3-D printing refers to a kind of manufacturing where a part is built up layer by layer. With a typical machine, you take a block of material and subtract away. With additive manufacturing, or 3-D printing, you start with nothing and you add layer by layer until you have a final part.

There are a lot of ways to create files for 3-D printing. The most common by far is modeling with computer software. You need to have a file before you can 3-D print something.

We do a lot of 3-D printing at the Morgridge Institute for Research. We also do a lot of standard manufacturing like milling and lathing.

We’re a resource for people around campus who want to get things made.

For 3-D printing, we use a machine called a fused-deposition modeling printer. It uses spools of corded plastic, like you might see in a Weed Wacker or something at home, which it pulls through the machine, heating it up and extruding it through a tiny little die.

That die makes a tiny little filament, which it lays out in lines to create a layer of plastic.
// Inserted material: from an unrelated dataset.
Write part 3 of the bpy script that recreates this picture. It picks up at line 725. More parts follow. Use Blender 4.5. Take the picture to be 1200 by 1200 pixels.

Then it moves up and creates another layer of plastic.

Another potential use for 3-D printing is printing of tissue. Scientists are pretty good at making different tissues in layers, but it’s hard to get tissue to live and behave exactly how you want it to behave when you start stacking layers of tissue.

NASA’s actually really interested in this too. They want to be able to print food, so there’s not much packaging waste. The idea there would be, in space, to print exactly the nutrients that each astronaut would need. It might not taste the best, but they wouldn’t have packaging waste.

But anything that you can melt and extrude through a die, you can use in these printers.